▶ TASK DESCRIPTION
Retype the records below word for word and omit any image.
• • •
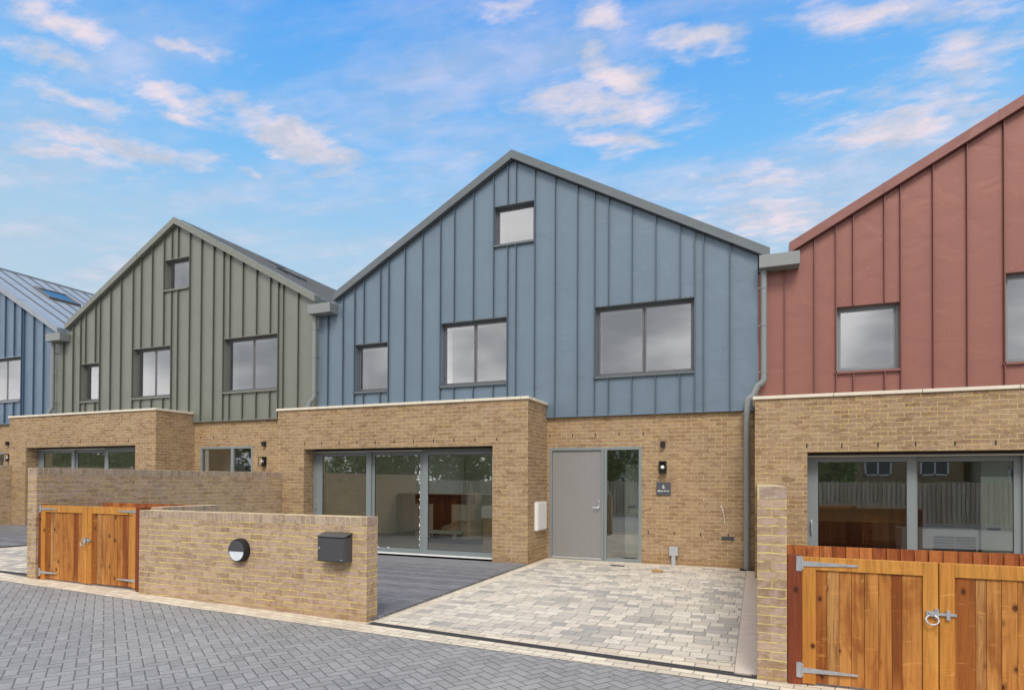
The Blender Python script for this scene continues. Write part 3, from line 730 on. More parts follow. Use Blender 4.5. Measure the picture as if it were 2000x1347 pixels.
def frontdoor(h, x0, x1, z0, z1, mull, lever_right=True, leaf_x=None):
    y = YM-.005; w = .06
    mb = MB()
    mb.box(x0, y, z0, x0+w, y+.1, z1-w); mb.box(x1-w, y, z0, x1, y+.1, z1-w); mb.box(x0, y, z1-w, x1, y+.1, z1)
    mb.box(mull-.055, y, z0, mull-.008, y+.1, z1-w); mb.box(mull+.008, y, z0, mull+.055, y+.1, z1-w)
    mb.box(mull-.008, y+.022, z0, mull+.008, y+.1, z1-w)
    mb.box(mull+.055, y+.003, z0, x1-w, y+.1, z0+.075); mb.box(x0+w, y+.004, z0, mull-.055, y+.1, z0+.02)
    f = mb.build('front_door', 'frame', h, bevel=.003)
    lx0, lx1 = x0+w+.004, mull-.059
    lf = MB(); n = 9
    for i in range(n):
        a = lx0+(lx1-lx0)*i/n; b = lx0+(lx1-lx0)*(i+1)/n
        lf.box(a+(0.001 if i else 0), y+.035, z0+.075, b-(.001 if i < n-1 else 0), y+.085, z1-w-.006)
    lf.box(lx0+.002, y+.037, z0+.076, lx1-.002, y+.08, z1-w-.007)
    lf.build('door_leaf', 'door', f)
    MB().box(lx0, y+.012, z0+.022, lx1, y+.05, z0+.07).build('weather_bar', 'silver', f)
    hx = lx1-.05; zh = z0+1.12
    MB().box(hx-.018, y+.022, zh-.02, hx+.018, y+.034, zh+.16).tube([(hx, y+.022, zh), (hx, y-.03, zh), (hx-.03, y-.035, zh), (hx-.13, y-.035, zh)], .009, 8).tube([(hx, y+.022, zh+.12), (hx, y+.0, zh+.12)], .018, 10).build('door_handle', 'silver', f)
    MB().quad((mull+.055, y+.03, z0+.075), (x1-w, y+.03, z0+.075), (x1-w, y+.03, z1-w), (mull+.055, y+.03, z1-w)).build('sidelight_pane', 'pglass', f)
    # hall behind
    r = MB(); a, b = x0-.02, x1+.9
    r.quad((a, YM+.11, z0), (a, 17, z0), (a, 17, z1+.2), (a, YM+.11, z1+.2)); r.quad((b, YM+.11, z0), (b, YM+.11, z1+.2), (b, 17, z1+.2), (b, 17, z0))
    r.quad((a, 17, z0), (-3.0, 17, z0), (-3.0, 17, z1+.2), (a, 17, z1+.2)); r.quad((a, YM+.11, z1+.2), (a, 17, z1+.2), (b, 17, z1+.2), (b, YM+.11, z1+.2))  # back wall stops short: unseen gap added to light the hall
    r.build('interior_wall', 'wallw', h)
    MB().quad((a, YM+.05, z0+.01), (b, YM+.05, z0+.01), (b, 17, z0+.01), (a, 17, z0+.01)).build('interior_floor', 'floor', h)
    return f

# --- middle house (blue)
CS = [-10.05, -9.59, -9.26, -8.97, -8.49, -8.25, -7.80, -7.32, -6.86, -6.48, -5.99, -5.51, -5.14, -4.95, -4.49, -4.04, -3.54, -3.18, -2.87, -2.38, -1.90, -1.42, -1.13, -.97, -.48]
CW = [(-9.23, -8.27, 3.85, 5.01, 1, 'L'), (-6.83, -5.16, 3.865, 5.32, 2), (-5.48, -4.52, 6.955, 7.82, 1, 'L'), (-3.155, -1.15, 3.865, 5.325, 2)]
wv = [(-9.8+.489*i, YB, 2.52) for i in range(11)]+[(-4.17+.503*i, YM, 2.655) for i in range(5)]+[(-2.054+.513*i, YM, .635) for i in range(4)]
HC = house('middle terraced house with slate blue metal gable and grey front door', -5.03, 8.99, 0., -10.36, .02, 3.07, CS, CW, 'blue', 'tblue', 'roofgrey',
    -10.6, -4.235, 3.31, (-9.82, -5.005, .03, 2.395), [(-9.77, -8.2, 0, .2, .13), (-8.22, -6.85, .05, .09, .09), (-6.84, -5.055, 0, .13, .06)],
    (-4.235, -.03, (-4.18, -2.19, 0, 2.39)), (-9.82, .23), weeps=wv, rear=(-9.15, -4.4))
frontdoor(HC, -4.18, -2.19, 0.0, 2.39, -2.975)
# inner door, added cabinets whose dark fronts imitate a reflection in the glass
MB().box(-2.68, 13.3, .02, -2.0, 13.35, 2.05).build('interior_door', 'pvc', HC)
MB().tube([(-2.6, 13.3, 1.12), (-2.6, 13.26, 1.12), (-2.45, 13.26, 1.12)], .013, 8).build('door_handle', 'black', HC)
MB().box(-9.0, 15.0, 1.02, -7.4, 15.6, 1.28).box(-8.42, 15.0, .03, -7.85, 15.6, 1.018).build('added_cabinet', 'cab', HC)
MB().box(-9.0, 15.02, .03, -8.422, 15.6, 1.018).build('added_cabinet', 'wallw', HC)
MB().box(-7.848, 15.02, .03, -7.4, 15.6, 1.018).build('added_cabinet', 'wallw', HC)
MB().box(-10.478, 17.3, .62, -10.47, 17.52, .78).box(-10.478, 17.6, .62, -10.47, 17.74, .78).build('wall_socket', 'black', HC)

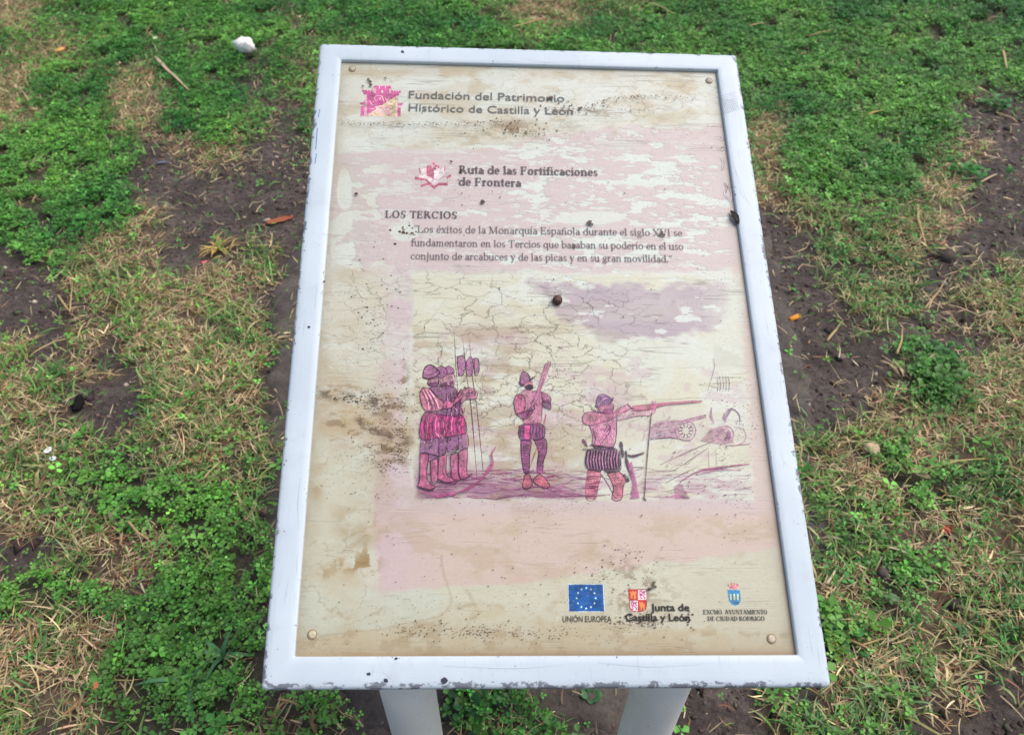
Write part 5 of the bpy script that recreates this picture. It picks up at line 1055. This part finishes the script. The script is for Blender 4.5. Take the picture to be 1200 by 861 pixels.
• • •
▶ RESPONSE BELOW
The Blender Python script for this scene continues. Write part 3, from line 730 on. More parts follow. Use Blender 4.5. Measure the picture as if it were 2000x1347 pixels.
def frontdoor(h, x0, x1, z0, z1, mull, lever_right=True, leaf_x=None):
    y = YM-.005; w = .06
    mb = MB()
    mb.box(x0, y, z0, x0+w, y+.1, z1-w); mb.box(x1-w, y, z0, x1, y+.1, z1-w); mb.box(x0, y, z1-w, x1, y+.1, z1)
    mb.box(mull-.055, y, z0, mull-.008, y+.1, z1-w); mb.box(mull+.008, y, z0, mull+.055, y+.1, z1-w)
    mb.box(mull-.008, y+.022, z0, mull+.008, y+.1, z1-w)
    mb.box(mull+.055, y+.003, z0, x1-w, y+.1, z0+.075); mb.box(x0+w, y+.004, z0, mull-.055, y+.1, z0+.02)
    f = mb.build('front_door', 'frame', h, bevel=.003)
    lx0, lx1 = x0+w+.004, mull-.059
    lf = MB(); n = 9
    for i in range(n):
        a = lx0+(lx1-lx0)*i/n; b = lx0+(lx1-lx0)*(i+1)/n
        lf.box(a+(0.001 if i else 0), y+.035, z0+.075, b-(.001 if i < n-1 else 0), y+.085, z1-w-.006)
    lf.box(lx0+.002, y+.037, z0+.076, lx1-.002, y+.08, z1-w-.007)
    lf.build('door_leaf', 'door', f)
    MB().box(lx0, y+.012, z0+.022, lx1, y+.05, z0+.07).build('weather_bar', 'silver', f)
    hx = lx1-.05; zh = z0+1.12
    MB().box(hx-.018, y+.022, zh-.02, hx+.018, y+.034, zh+.16).tube([(hx, y+.022, zh), (hx, y-.03, zh), (hx-.03, y-.035, zh), (hx-.13, y-.035, zh)], .009, 8).tube([(hx, y+.022, zh+.12), (hx, y+.0, zh+.12)], .018, 10).build('door_handle', 'silver', f)
    MB().quad((mull+.055, y+.03, z0+.075), (x1-w, y+.03, z0+.075), (x1-w, y+.03, z1-w), (mull+.055, y+.03, z1-w)).build('sidelight_pane', 'pglass', f)
    # hall behind
    r = MB(); a, b = x0-.02, x1+.9
    r.quad((a, YM+.11, z0), (a, 17, z0), (a, 17, z1+.2), (a, YM+.11, z1+.2)); r.quad((b, YM+.11, z0), (b, YM+.11, z1+.2), (b, 17, z1+.2), (b, 17, z0))
    r.quad((a, 17, z0), (-3.0, 17, z0), (-3.0, 17, z1+.2), (a, 17, z1+.2)); r.quad((a, YM+.11, z1+.2), (a, 17, z1+.2), (b, 17, z1+.2), (b, YM+.11, z1+.2))  # back wall stops short: unseen gap added to light the hall
    r.build('interior_wall', 'wallw', h)
    MB().quad((a, YM+.05, z0+.01), (b, YM+.05, z0+.01), (b, 17, z0+.01), (a, 17, z0+.01)).build('interior_floor', 'floor', h)
    return f

# --- middle house (blue)
CS = [-10.05, -9.59, -9.26, -8.97, -8.49, -8.25, -7.80, -7.32, -6.86, -6.48, -5.99, -5.51, -5.14, -4.95, -4.49, -4.04, -3.54, -3.18, -2.87, -2.38, -1.90, -1.42, -1.13, -.97, -.48]
CW = [(-9.23, -8.27, 3.85, 5.01, 1, 'L'), (-6.83, -5.16, 3.865, 5.32, 2), (-5.48, -4.52, 6.955, 7.82, 1, 'L'), (-3.155, -1.15, 3.865, 5.325, 2)]
wv = [(-9.8+.489*i, YB, 2.52) for i in range(11)]+[(-4.17+.503*i, YM, 2.655) for i in range(5)]+[(-2.054+.513*i, YM, .635) for i in range(4)]
HC = house('middle terraced house with slate blue metal gable and grey front door', -5.03, 8.99, 0., -10.36, .02, 3.07, CS, CW, 'blue', 'tblue', 'roofgrey',
    -10.6, -4.235, 3.31, (-9.82, -5.005, .03, 2.395), [(-9.77, -8.2, 0, .2, .13), (-8.22, -6.85, .05, .09, .09), (-6.84, -5.055, 0, .13, .06)],
    (-4.235, -.03, (-4.18, -2.19, 0, 2.39)), (-9.82, .23), weeps=wv, rear=(-9.15, -4.4))
frontdoor(HC, -4.18, -2.19, 0.0, 2.39, -2.975)
# inner door, added cabinets whose dark fronts imitate a reflection in the glass
MB().box(-2.68, 13.3, .02, -2.0, 13.35, 2.05).build('interior_door', 'pvc', HC)
MB().tube([(-2.6, 13.3, 1.12), (-2.6, 13.26, 1.12), (-2.45, 13.26, 1.12)], .013, 8).build('door_handle', 'black', HC)
MB().box(-9.0, 15.0, 1.02, -7.4, 15.6, 1.28).box(-8.42, 15.0, .03, -7.85, 15.6, 1.018).build('added_cabinet', 'cab', HC)
MB().box(-9.0, 15.02, .03, -8.422, 15.6, 1.018).build('added_cabinet', 'wallw', HC)
MB().box(-7.848, 15.02, .03, -7.4, 15.6, 1.018).build('added_cabinet', 'wallw', HC)
MB().box(-10.478, 17.3, .62, -10.47, 17.52, .78).box(-10.478, 17.6, .62, -10.47, 17.74, .78).build('wall_socket', 'black', HC)

Write part 5 of the bpy script that recreates this picture. It picks up at line 1055. This part finishes the script. The script is for Blender 4.5. Take the picture to be 1200 by 861 pixels.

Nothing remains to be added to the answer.